Bows

Blush

BY Chris WodskouPublished Sep 1, 1999

Pockets of the pop cognoscenti mourned when Luke Sutherland put Long Fin Killie and its heady hybrid of Celtic gestures and off-kilter pop on hiatus, but consoled themselves with the knowledge that Sutherland would be taking his new project Bows a few steps further down seldom-travelled paths. Still, Blush is a sly, stunning move that few could have anticipated. At the risk of overstatement, Sutherland does a bit of a Goldie or Portishead turn with Blush, articulating a new synthesis of pop music’s hedonistic desire for lushness with dance music’s unquenchable thirst for novel beats. Where much of drum & bass seems to have splintered off either into the shallow goldmine of providing backing tracks for commercials or into a pointy-headed realm of abstruse algorithms calculated to induce a fractal kind of madness (invoked by the soundtrack for the movie , for example), Sutherland’s approach with Bows is akin to We’s drum & bass. If it sounds complex, it’s because of its simplicity. "I wanted to create a lot of space," Sutherland explains, "leaving some space on the canvas, if you like, for your mind to fill in. So much of dance music is completely full — too full — of sound, but we took stuff out, so we ended up with muted, almost emasculated beats." So many of the sounds that are left on Blush, like the shivering strings on "Big Wings," are all the more vivid for sounding so antique, as if Sutherland found them perfectly preserved inside a chest of untapped sounds. Adding to that, Signe Hoirup Wille-Jorgonson, whose wan, dreamy vocals suggest she’s singing herself to a fuzzy wakefulness completes an album of elegant, modestly epic touches at once forward-looking and redolent of torch songs past.
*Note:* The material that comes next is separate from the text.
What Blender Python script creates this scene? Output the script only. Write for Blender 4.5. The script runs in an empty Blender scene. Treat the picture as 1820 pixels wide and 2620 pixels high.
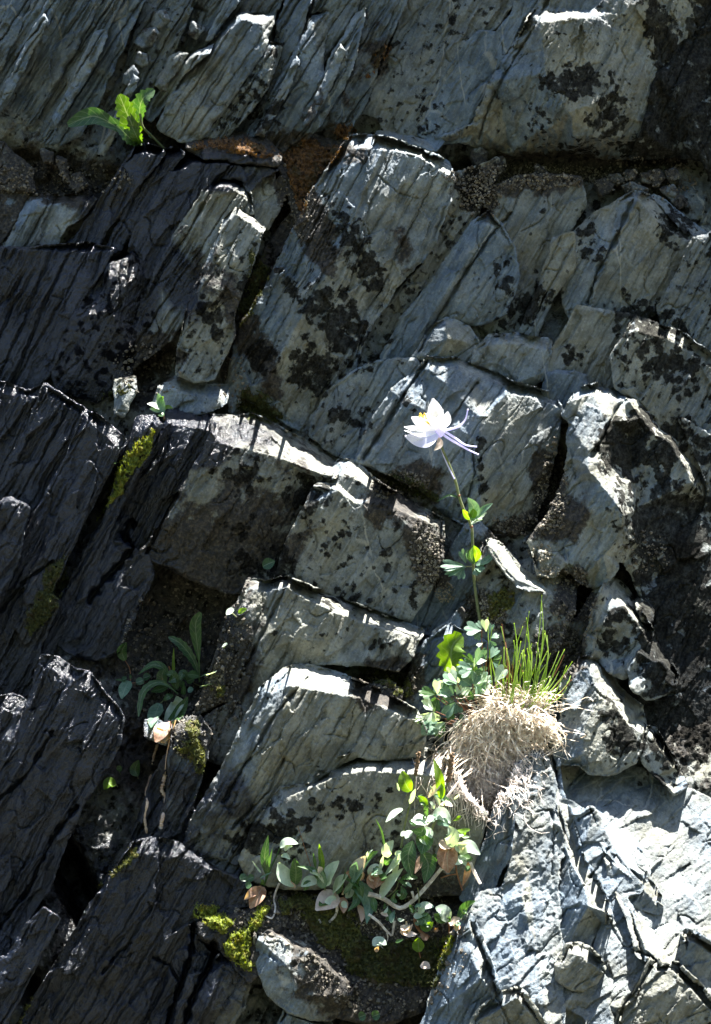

At same time Blush sounds incomplete, as if Sutherland is only beginning to find ways of getting the sounds inside his head onto disc. "I’m still looking for the ideal symbiosis between guitars and beats," he admits enthusiastically. "That’s another reason why the beats are kept deliberately simple — I’m interested in how beats fit in with the whole track. The beats don’t dictate the genre on this record."